## AIM
Repeat the records below exactly, from the first line through the line containing "from mathutils import", and leave out any pictures.
╭─ DATA FOR PROCESSING
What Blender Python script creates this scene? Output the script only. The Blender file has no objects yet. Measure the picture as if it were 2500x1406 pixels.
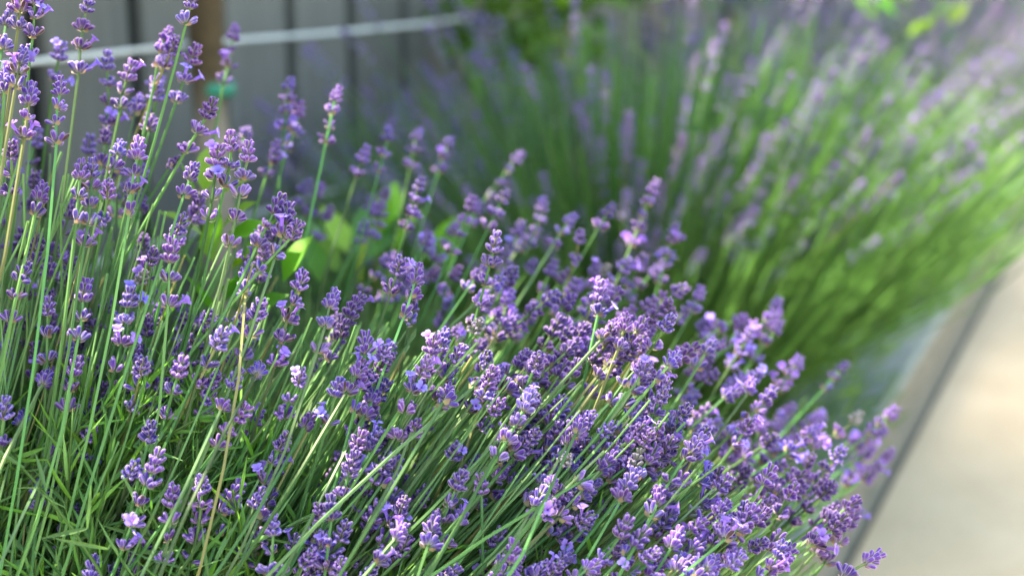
import bpy, math, random
import numpy as np
from mathutils import Vector, Matrix, Quaternion

random.seed(7)
rng = np.random.default_rng(7)
C = bpy.context.scene.collection
R = math.radians

# ------------------------------------------------------------------ camera, sky, sun, exposure
CAM_H = 0.75
PITCH, YAW = R(13.44), R(23.7)
F_PX = 3611.0                       # focal length in pixels of the 2500 px wide photograph
cam_d = bpy.data.cameras.new('camera')
cam = bpy.data.objects.new('camera', cam_d)
C.objects.link(cam)
cam.location = (0, 0, CAM_H)
cam.rotation_euler = (R(90) - PITCH, 0, YAW)
cam_d.sensor_width = 36
cam_d.lens = 36 * F_PX / 2500
cam_d.clip_start = 0.02
cam_d.clip_end = 400
cam_d.dof.use_dof = True
cam_d.dof.focus_distance = 0.745
cam_d.dof.aperture_fstop = 4.8
bpy.context.scene.camera = cam

SUN_EL, SUN_AZ = R(52), R(-96)      # azimuth measured from +Y towards +X: the sun stands to the left, over the fence
sun_dir = Vector((math.sin(SUN_AZ) * math.cos(SUN_EL), math.cos(SUN_AZ) * math.cos(SUN_EL), math.sin(SUN_EL)))
world = bpy.data.worlds.new('World')
bpy.context.scene.world = world
world.use_nodes = True
wn = world.node_tree.nodes
sky = wn.new('ShaderNodeTexSky')
sky.sky_type = 'NISHITA'
sky.sun_disc = False
sky.sun_elevation = SUN_EL
sky.sun_rotation = SUN_AZ
sky.air_density = 1.0
sky.dust_density = 2.5
world.node_tree.links.new(sky.outputs[0], wn['Background'].inputs[0])
wn['Background'].inputs[1].default_value = 0.15
sl = bpy.data.lights.new('sun', 'SUN')
sl.energy = 4.2
sl.angle = R(0.55)
sl.color = (1.0, 0.93, 0.82)
so = bpy.data.objects.new('sun', sl)
C.objects.link(so)
so.rotation_euler = (-sun_dir).to_track_quat('-Z', 'Y').to_euler()
sc = bpy.context.scene
sc.view_settings.view_transform = 'Standard'
sc.view_settings.look = 'None'
sc.view_settings.gamma = 1
sc.view_settings.exposure = 2.93
sc.view_settings.use_white_balance = True      # the camera was balanced for the shade
sc.view_settings.white_balance_temperature = 8200
sc.view_settings.white_balance_tint = 6
sc.view_settings.use_curve_mapping = False
sc.render.engine = 'CYCLES'
sc.cycles.use_denoising = True
sc.cycles.max_bounces = 8
sc.cycles.transparent_max_bounces = 8

# ------------------------------------------------------------------ helpers
cF = np.array([-math.sin(YAW) * math.cos(PITCH), math.cos(YAW) * math.cos(PITCH), -math.sin(PITCH)])
cR = np.array([math.cos(YAW), math.sin(YAW), 0.0])
cU = np.cross(cR, cF)
CAM = np.array([0, 0, CAM_H])

def at(px, py, depth):
    """point of the place seen at photograph pixel px, py at a distance along the view axis"""
    return CAM + depth * (cF + cR * (px - 1250) / F_PX + cU * (703 - py) / F_PX)

def empty(name, loc):
    o = bpy.data.objects.new(name, None)
    o.empty_display_size = 0.05
    o.location = loc
    C.objects.link(o)
    return o

def tag(o, label=None, cat=None, group=None, kind=None):
    if label: o['label'] = label
    if cat: o['category'] = cat
    if group: o['group'] = group
    if kind: o['kind'] = kind
    return o

class MB:
    """collects polygons with a colour per vertex"""
    def __init__(s):
        s.v, s.f, s.c, s.n = [], [], [], 0
    def add(s, v, f, c):
        v = np.asarray(v, float)
        c = np.asarray(c, float)
        if c.ndim == 1: c = np.tile(c, (len(v), 1))
        s.v.append(v); s.c.append(c)
        n = s.n
        s.f.extend([tuple(i + n for i in q) for q in f])
        s.n += len(v)
    def mesh(s, name, mat, smooth=True):
        v = np.concatenate(s.v); c = np.concatenate(s.c)
        me = bpy.data.meshes.new(name)
        me.from_pydata(v.tolist(), [], s.f)
        a = me.color_attributes.new('Col', 'FLOAT_COLOR', 'POINT')
        c4 = np.ones((len(v), 4), np.float32); c4[:, :3] = c
        a.data.foreach_set('color', c4.ravel())
        if smooth: me.polygons.foreach_set('use_smooth', [True] * len(me.polygons))
        me.materials.append(mat)
        me.update()
        return me
    def build(s, name, mat, parent=None, loc=None, smooth=True):
        return link(s.mesh(name, mat, smooth), name, parent, loc)

def link(me, name, parent=None, loc=None):
    o = bpy.data.objects.new(name, me)
    C.objects.link(o)
    if parent: o.parent = parent
    if loc is not None: o.location = loc
    return o

def frames(P):
    """tangent, side, normal along a polyline"""
    P = np.asarray(P)
    T = np.gradient(P, axis=0)
    T /= np.linalg.norm(T, axis=1)[:, None] + 1e-12
    ref = np.array([0.31, -0.95, 0.05])
    S = np.cross(T, ref); S /= np.linalg.norm(S, axis=1)[:, None] + 1e-12
    N = np.cross(S, T)
    return T, S, N

def tube(mb, P, rad, col, n=4, cap=True, spin=0.0):
    P = np.asarray(P, float)
    m = len(P)
    rad = np.broadcast_to(np.asarray(rad, float), (m,))
    T, S, N = frames(P)
    a = np.arange(n) * 2 * math.pi / n + spin
    V = P[:, None, :] + rad[:, None, None] * (np.cos(a)[None, :, None] * S[:, None, :] + np.sin(a)[None, :, None] * N[:, None, :])
    F = [(i * n + k, i * n + (k + 1) % n, (i + 1) * n + (k + 1) % n, (i + 1) * n + k) for i in range(m - 1) for k in range(n)]
    if cap:
        F.append(tuple(range((m - 1) * n, m * n)))
        F.append(tuple(reversed(range(n))))
    col = np.asarray(col, float)
    if col.ndim == 2: col = np.repeat(col, n, axis=0)
    mb.add(V.reshape(-1, 3), F, col)

def bez(p0, p1, p2, p3, m):
    t = np.linspace(0, 1, m)[:, None]
    return (1 - t) ** 3 * p0 + 3 * (1 - t) ** 2 * t * p1 + 3 * (1 - t) * t * t * p2 + t ** 3 * p3

def box(mb, x0, x1, y0, y1, z0, z1, col=(1, 1, 1)):
    V = [(x, y, z) for z in (z0, z1) for y in (y0, y1) for x in (x0, x1)]
    F = [(0, 2, 3, 1), (4, 5, 7, 6), (0, 1, 5, 4), (2, 6, 7, 3), (0, 4, 6, 2), (1, 3, 7, 5)]
    mb.add(V, F, col)

def unit(v):
    v = np.asarray(v, float)
    return v / (np.linalg.norm(v) + 1e-12)

# ------------------------------------------------------------------ materials
def new_mat(name):
    m = bpy.data.materials.new(name)
    m.use_nodes = True
    nt = m.node_tree
    return m, nt, nt.nodes, nt.links, nt.nodes['Principled BSDF']

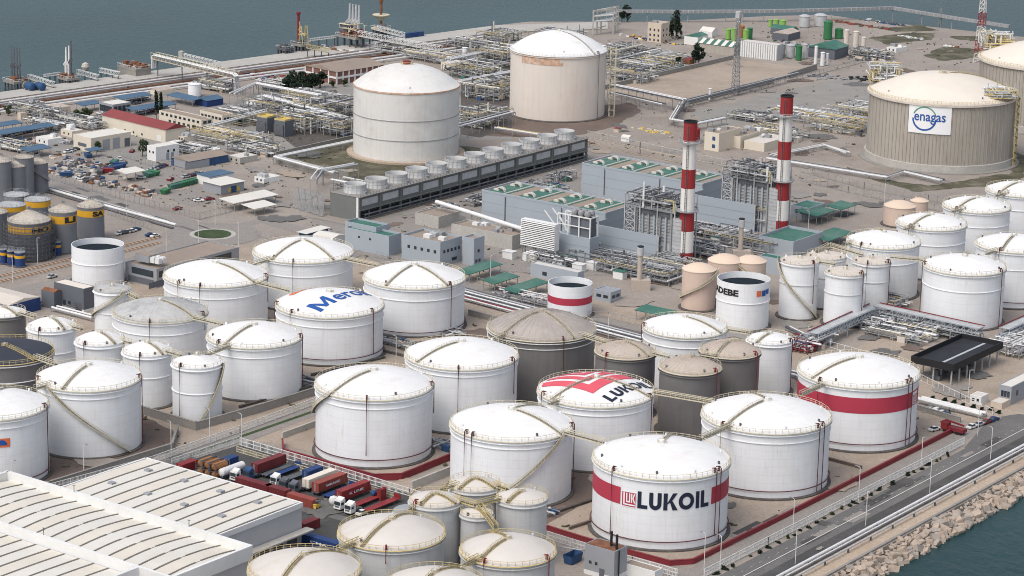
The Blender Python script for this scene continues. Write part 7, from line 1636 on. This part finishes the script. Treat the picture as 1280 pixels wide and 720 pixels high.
shed('hut', 'pink site hut behind the cooling tower end', 'hut', 773, 166, 161, 767, 777, 'tan_wall', 'red_roof', par=0, over=.3); shed('hut', 'white site tent right of the pink hut', 'hut', 786, 178, 172, 776, 791, 'white_wall', 'roof_panel', par=0, gable=.8)
# ---------------- far right: silos, halls, gallery ----------------
def far_silo(px, m, label, roof=None, rise=.3): tank('f%d%d' % (int(px[0]*10), int(px[2])), *tp(*px), label, shell=m, roof=roof or m, rise=rise, rings=(), vents=0, hub=False, rail=None, girder=False, pad=0, n=24, name='silo', cat='silo', group='silos at the far quay')
for px, m, lb_ in (((907, 914, 37, 50), 'lime_tank', 'lime green silo left of the lattice mast'), ((915, 921, 36, 52), 'lime_tank', 'second lime silo left of the mast'), ((929, 936, 38, 52), 'lime_tank', 'lime silo right of the lattice mast'), ((934, 941, 36, 50), 'green_tank', 'dark green silo right of the lime one'), ((921, 931, 33, 47), 'orange_tank', 'orange-topped silo behind the mast'), ((961, 966, 25, 34), 'lime_tank', 'small lime silo, left of three at the far quay'), ((967.5, 974, 25, 35), 'lime_tank', 'small lime silo, middle of three at the far quay'), ((975.5, 983, 26, 36), 'lime_tank', 'small lime silo, right of three at the far quay'),
   ((999, 1013, 21, 35), 'galv', 'left grey silo of the pair at the far shore'), ((1018, 1034, 20, 34), 'galv', 'right grey silo of the pair at the far shore'), ((1030, 1041, 28, 50), 'green_tank', 'tall bright green silo'), ((1044, 1054, 37, 49), 'green_tank', 'lower green silo right of the tall one'), ((983, 994, 57, 73), 'galv', 'grey silo in the row before the green hall'), ((995, 1003, 58, 76), 'green_tank', 'green silo in the row before the green hall'), ((1003.5, 1010, 56, 74), 'galv', 'narrow grey silo right of the green one'), ((975, 982, 56, 72), 'clad_grey', 'grey silo left in the row'), ((1055.5, 1062, 38, 62), 'roof_cream', 'cream tall silo, left of three'), ((1067, 1074, 40, 67), 'roof_cream', 'cream tall silo, middle of three'), ((1077, 1083, 47, 68), 'roof_cream', 'cream tall silo, right of three'), ((1018.5, 1022.5, 58, 81), 'pipe_white', 'slim white vent silo before the green hall'), ((1026, 1031.5, 66, 83), 'pipe_white', 'second slim white vent silo'), ((1033, 1036, 67, 82), 'pipe_white', 'third slim white vent silo'), ((886, 889.5, 111, 126), 'pipe_white', 'white upright cylinder at the bare field corner'), ((1115, 1117.5, 150, 151), 'pipe_white', 'x')):
    if lb_ != 'x': far_silo(px, m, lb_)
FR = 33
shed('hall', 'dark green roofed hall among the far silos', 'hall', 1043, 75, 62, 1010, 1060, 'clad_dark', 'green_roof', FR, gable=2.5, over=.5, par=0)
t, lb, la, h = shed('hall', 'pale panelled hall with vertical ribs beyond the field', 'hall', 971, 76, 57.5, 925, 978, 'galv', 'roof_beige', FR, par=.4)
for i in range(16):
    b = MB(); x_ = -lb*(i+.5)/16; b.box(x_-.4, x_+.4, -.35, 0, 0, h); b.build('rib', 'white_wall', t)
t, lb, la, h = shed('hall', 'hall with green and white striped roof beyond the field', 'hall', 917, 70, 59, 871, 928, 'concrete_wall', 'green_roof', FR, par=0, gable=2.2, over=.3)
for i in range(5):
    b = MB(); x_ = -lb*(i+.5)/5; b.add([(x_-1.2, -.35, h+.05), (x_+1.2, -.35, h+.05), (x_+1.2, la/2, h+2.32), (x_-1.2, la/2, h+2.32)], [(0, 1, 2, 3)]); b.build('roof_strip', 'roof_panel', t)
shed('white_building', 'white building with green roof left of the striped hall', 'building', 872, 57, 47, 855, 885, 'white_wall', 'green_roof', FR, gable=1.5, par=0); shed('white_building', 'white gabled building behind the striped hall', 'building', 890, 47, 40, 874, 898, 'white_wall', 'roof_panel', FR, gable=2, par=0)
shed('house', 'orange three-storey house with small windows near the jetty portal', 'house', 826, 54, 31, 809, 836, 'orange_wall' if 'orange_wall' in MATS else 'tan_wall', 'roof_tan', FR, par=.6, winL=((3, 6.5, 7.8, 1, .05, .95), (3, 3.5, 4.8, 1, .05, .95), (3, .8, 2, 1, .05, .95)), winR=((2, 6.5, 7.8, 1, .1, .9), (2, 3.5, 4.8, 1, .1, .9)), roofstuff=1)
shed('hall', 'green-roofed shed at the far quay left of the grey silos', 'hall', 990, 46, 38, 963, 998, 'clad_dark', 'green_roof', FR, gable=1.8, par=0); shed('hall', 'tan-roofed shed left of the green hall', 'hall', 985, 52, 43, 965, 1000, 'clad_dark', 'roof_tan', FR, gable=1.5, par=0); shed('hut', 'small red roofed hut by the field tree', 'hut', 862, 81, 75, 852, 868, 'rust', 'red_roof', FR, gable=.8, par=0)
heap(1070, 31, 34, 5, 120, 41, 'orange heaps at the far quay', ('box_orange', 'rust', 'gravel_and_base_shade'), 1.6, 'material_heap'); heap(1105, 29, 26, 5, 90, 42, 'blue and white bales at the far quay', ('blue_paint', 'roof_beige', 'gravel_and_base_shade'), 1.6, 'material_heap'); heap(1010, 60, 36, 18, 130, 43, 'machines and pallets between the far silos', ('white_wall', 'steel_dark', 'green_roof', 'galv'), 3, 'gear_pile'); heap(1140, 48, 16, 6, 30, 44, 'white crates on the scrubby ground', ('white_wall', 'galv'), 1.6, 'gear_pile'); heap(1065, 72, 30, 10, 90, 45, 'dark material beside the cream silos', ('steel_dark', 'tan_wall'), 2.4, 'gear_pile'); heap(1190, 58, 10, 4, 20, 46, 'parked machines on the far track', ('rust', 'white_wall'), 1.4, 'gear_pile')
# conveyor gallery over the far shore
P = [G(x_, y_, 6.5) for x_, y_ in ((758, 14), (860, 14.5), (955, 14), (1040, 12), (1116, 10), (1190, 22), (1262, 33))]
t = thing('conveyor_gallery', 'long grey conveyor gallery on posts along the far shore', 'conveyor', (P[0].x, P[0].y, 0)); o = Vector((P[0].x, P[0].y, 0)); P = [p-o for p in P]
for i, (p, q) in enumerate(zip(P, P[1:])):
    b = MB(); b.beam(p, q, 2.2, 1.8); b.build('gallery_segment', 'steel', t)
    b = MB(); n_ = (q-p).cross(UP).normalized()*1.15; k = int((q-p).length/3)
    for j in range(k): e = p+(q-p)*(j/k)+n_; b.beam(e-UP*.9, e+UP*1.0, .3)
    stuff(b.build('gallery_ribs', 'galv', t))
    k = max(1, int((q-p).length/22))
    for j in range(k):
        e = p+(q-p)*(j/k); b = MB(); b.beam(Vector((e.x, e.y-1, -4)), e-UP*.9, .4); b.beam(Vector((e.x, e.y+1, -4)), e-UP*.9, .4); b.build('trestle', 'steel', t)
shed('transfer_tower', 'white transfer tower on the conveyor gallery', 'tower', 925, 28, 14, 921, 929, 'white_wall', 'roof_panel', FR, par=.2)
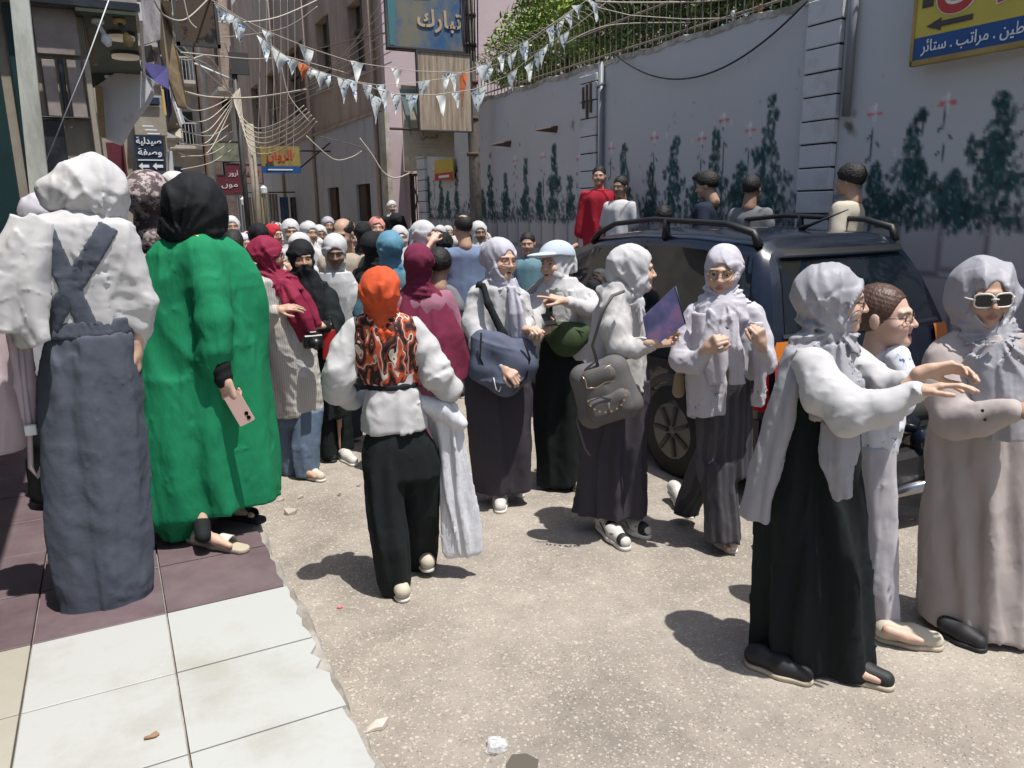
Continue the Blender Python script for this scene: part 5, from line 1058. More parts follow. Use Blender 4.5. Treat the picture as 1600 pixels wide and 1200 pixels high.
BLUEJ=cloth('blue_denim',(.10,.14,.20),fold=.5,fine=.6); PINKG=cloth('dusty_rose_robe',(.40,.35,.33),.85,fold=.35); PALEG=cloth('pale_trouser',(.45,.43,.45),fold=.4); BLUEH=cloth('steel_blue_scarf',(.10,.24,.33),.7); NAVYB=cloth('slate_backpack',(.085,.10,.145),.75,fold=.5); OLIVE=cloth('olive_bag',(.045,.07,.03),.7,fold=.3); GREYB=cloth('grey_backpack',(.11,.105,.105),.7,fold=.3); PINKB=cloth('pale_pink_bag',(.50,.40,.43),.8,fold=.3)
SOLEW=mat('white_sole_mat',(.62,.60,.55),.7,var=.1); SOLEB=mat('beige_sole_mat',(.42,.36,.27),.7,var=.15); SHOEW=mat('white_shoe_mat',(.55,.53,.49),.6,var=.12,vs_=20); SHOEB=mat('black_shoe_mat',(.012,.012,.014),.65); SHOEC=mat('cream_shoe_mat',(.48,.43,.34),.7,var=.1)
GOLD=mat('gold_mat',(.55,.38,.12),.35,1); BLKP=mat('black_plastic_mat',(.012,.012,.014),.35); HAIR=mat('dark_hair_mat',(.007,.005,.004),.65,bump=(90,.8,.01)); HAIRB=mat('brown_hair_mat',(.07,.035,.022),.5,bump=[(60,.8,.01,(1,1,.25))])
SUNGL=mat('dark_lens_mat',(.004,.004,.005),.08); CLEAR=mat('clear_lens_mat',(.9,.9,.9),.03,trans=1.0); WFRAME=mat('white_frame_mat',(.62,.60,.55),.3); DFRAME=mat('dark_frame_mat',(.03,.012,.014),.3)
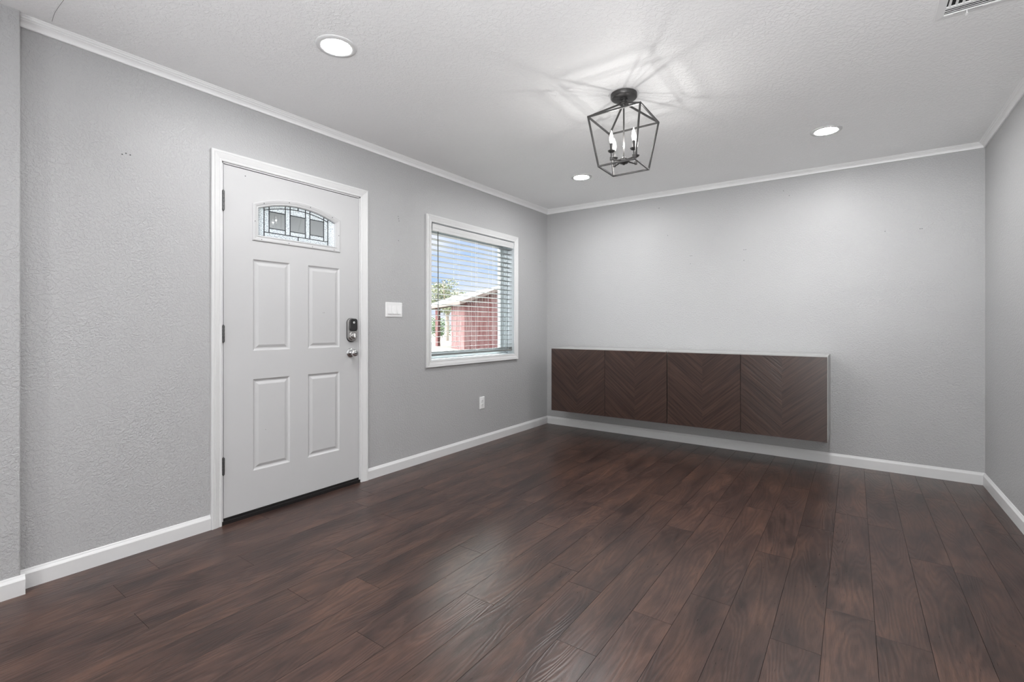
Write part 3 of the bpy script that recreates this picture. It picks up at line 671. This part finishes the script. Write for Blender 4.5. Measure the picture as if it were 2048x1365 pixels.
# ================================================================== window
win = empty('window_1', (0, 0, 0), label='white vinyl window set deep in the left wall', cat='window', kind='structure')
mb = MB()   # plaster/vinyl reveal
for a, b in (((-.19, WIN_Y0, WIN_Z0), (-.001, WIN_Y1, WIN_Z0+.004)), ((-.19, WIN_Y0, WIN_Z1-.004), (-.001, WIN_Y1, WIN_Z1)), ((-.19, WIN_Y0, WIN_Z0), (-.001, WIN_Y0+.004, WIN_Z1)), ((-.19, WIN_Y1-.004, WIN_Z0), (-.001, WIN_Y1, WIN_Z1))): mb.box(a, b)
mb.build('window_reveal', M_VINYL, win)
mb = MB(); FR = [(WIN_Y0+.004, WIN_Z0+.004), (WIN_Y1-.004, WIN_Z0+.004), (WIN_Y1-.004, WIN_Z1-.004), (WIN_Y0+.004, WIN_Z1-.004)]
sweep(mb, FR, [(0, -.085), (-.012, -.085), (-.012, -.100), (-.020, -.100), (-.020, -.118), (-.030, -.118), (-.030, -.150), (-.034, -.150), (-.034, -.185), (0, -.185)], ON_LEFT)
wf = mb.build('window_frame', M_VINYL, win)
mb = MB(); FR2 = offset_poly(FR, -.030)
sweep(mb, FR2, [(0, -.128), (-.022, -.128), (-.028, -.134), (-.028, -.158), (0, -.158)], ON_LEFT)
mb.build('sash', M_VINYL, win)
mb = MB(); p = offset_poly(FR2, -.020); mb.face([(-.145, *q) for q in p]); mb.build('glass_pane', M_GLASS, win)

# ---- horizontal blind
BX = -.043
bl = empty('window_blind', (BX, (WIN_Y0+WIN_Y1)/2, WIN_Z1), label='white horizontal slat blind lowered inside the window, slats open', cat='blind')
def bb(mb, *a, **k): return mb.build(*a, **k)
def local(mb): mb.v = [(x-BX, y-(WIN_Y0+WIN_Y1)/2, z-WIN_Z1) for x, y, z in mb.v]
Y0, Y1 = WIN_Y0+.010, WIN_Y1-.008
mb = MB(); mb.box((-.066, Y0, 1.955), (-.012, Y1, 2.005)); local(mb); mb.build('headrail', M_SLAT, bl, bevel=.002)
mb = MB()
VP = [(-.0095, 1.942), (-.0035, 1.942), (-.0020, 1.948), (-.0025, 1.962), (-.0010, 1.968), (-.0010, 1.990), (-.0030, 1.996), (-.0020, 2.004), (-.0095, 2.004)]
YV0, YV1 = WIN_Y0+.022, WIN_Y1-.005
for i in range(len(VP)):
    a, b = VP[i], VP[(i+1) % len(VP)]
    mb.face([(a[0], YV0, a[1]), (b[0], YV0, b[1]), (b[0], YV1, b[1]), (a[0], YV1, a[1])])
mb.face([(p[0], YV0, p[1]) for p in VP]); mb.face([(p[0], YV1, p[1]) for p in VP]); local(mb); mb.build('valance', M_VAL, bl)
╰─
## RESULT OF THE EXERCISE
What Blender Python script creates this scene? Output the script only. The Blender file has no objects yet. Measure the picture as if it were 2500x1406 pixels.
import bpy, math, random
import numpy as np
from mathutils import Vector, Matrix, Quaternion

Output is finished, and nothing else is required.